La courtoisie est une belle chose, mais il était assez saisissant de voir un parterre de gens d'affaires se lever d'un bond pour applaudir un homme venu expliquer pourquoi la société qu'il dirigeait a perdu 40 milliards.
Un peu plus et on aurait offert à Henri-Paul Rousseau un souvenir de son passage à la Chambre de commerce du Montréal métropolitain. Dans les circonstances politiques actuelles, cela sentait l'opération de relations publiques à plein nez.

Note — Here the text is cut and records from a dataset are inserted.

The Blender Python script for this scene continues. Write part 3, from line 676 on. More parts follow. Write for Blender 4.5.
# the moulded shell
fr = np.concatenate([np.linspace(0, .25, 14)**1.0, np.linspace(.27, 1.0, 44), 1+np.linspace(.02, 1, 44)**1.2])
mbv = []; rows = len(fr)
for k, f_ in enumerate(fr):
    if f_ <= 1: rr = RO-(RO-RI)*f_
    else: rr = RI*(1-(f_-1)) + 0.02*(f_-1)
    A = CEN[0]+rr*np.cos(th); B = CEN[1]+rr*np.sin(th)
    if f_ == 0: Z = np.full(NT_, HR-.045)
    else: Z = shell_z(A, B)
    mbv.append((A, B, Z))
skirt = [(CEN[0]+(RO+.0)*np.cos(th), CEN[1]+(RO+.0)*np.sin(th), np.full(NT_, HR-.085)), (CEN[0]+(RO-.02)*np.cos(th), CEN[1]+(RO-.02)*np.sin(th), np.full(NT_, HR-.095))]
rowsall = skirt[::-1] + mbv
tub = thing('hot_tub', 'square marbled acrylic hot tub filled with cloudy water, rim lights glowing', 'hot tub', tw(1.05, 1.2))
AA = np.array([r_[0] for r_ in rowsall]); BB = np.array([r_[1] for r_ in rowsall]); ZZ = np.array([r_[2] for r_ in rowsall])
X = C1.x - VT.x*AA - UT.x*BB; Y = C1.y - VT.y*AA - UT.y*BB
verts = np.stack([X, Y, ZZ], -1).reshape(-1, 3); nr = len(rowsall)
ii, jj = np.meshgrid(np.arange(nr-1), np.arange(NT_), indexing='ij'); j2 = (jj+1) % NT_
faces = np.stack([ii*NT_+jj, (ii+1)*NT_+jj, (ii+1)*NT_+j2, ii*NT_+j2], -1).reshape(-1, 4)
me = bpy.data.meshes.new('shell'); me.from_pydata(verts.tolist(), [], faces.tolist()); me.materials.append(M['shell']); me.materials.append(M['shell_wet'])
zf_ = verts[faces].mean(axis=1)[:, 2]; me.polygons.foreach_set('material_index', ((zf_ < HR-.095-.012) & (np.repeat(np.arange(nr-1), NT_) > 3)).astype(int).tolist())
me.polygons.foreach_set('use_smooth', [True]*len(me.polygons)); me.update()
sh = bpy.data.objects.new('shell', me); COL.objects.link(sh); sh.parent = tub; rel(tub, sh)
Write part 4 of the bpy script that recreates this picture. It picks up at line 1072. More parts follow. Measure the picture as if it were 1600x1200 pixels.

D'ailleurs, on peut se demander quel sort ces éminents représentants de Québec Inc. auraient réservé à un de leurs employés qui, toutes proportions gardées, aurait été tenu responsable d'une contre-performance équivalant à celle de la Caisse de dépôt. Heureusement, il s'agit simplement de fonds publics.
Il est vrai que, à l'entendre, Henri-Paul Rousseau n'a pas grand-chose à voir avec ses déboires. «J'ai vécu la crise à l'extérieur de la Caisse», a-t-il déclaré, même s'il se reconnaît une certaine responsabilité en ce qui concerne les papiers commerciaux adossés à des actifs (PCAA). De là à dire qu'il a quitté le navire au bon moment, il y a un pas qu'il refuse évidemment de franchir.
S'il s'agissait d'apprécier ses talents de communicateur, l'ovation qu'il a reçue était tout à fait justifiée. Indéniablement, M. Rousseau est un maître en cette matière. Il y a toutefois une grande différence entre la communication et l'information.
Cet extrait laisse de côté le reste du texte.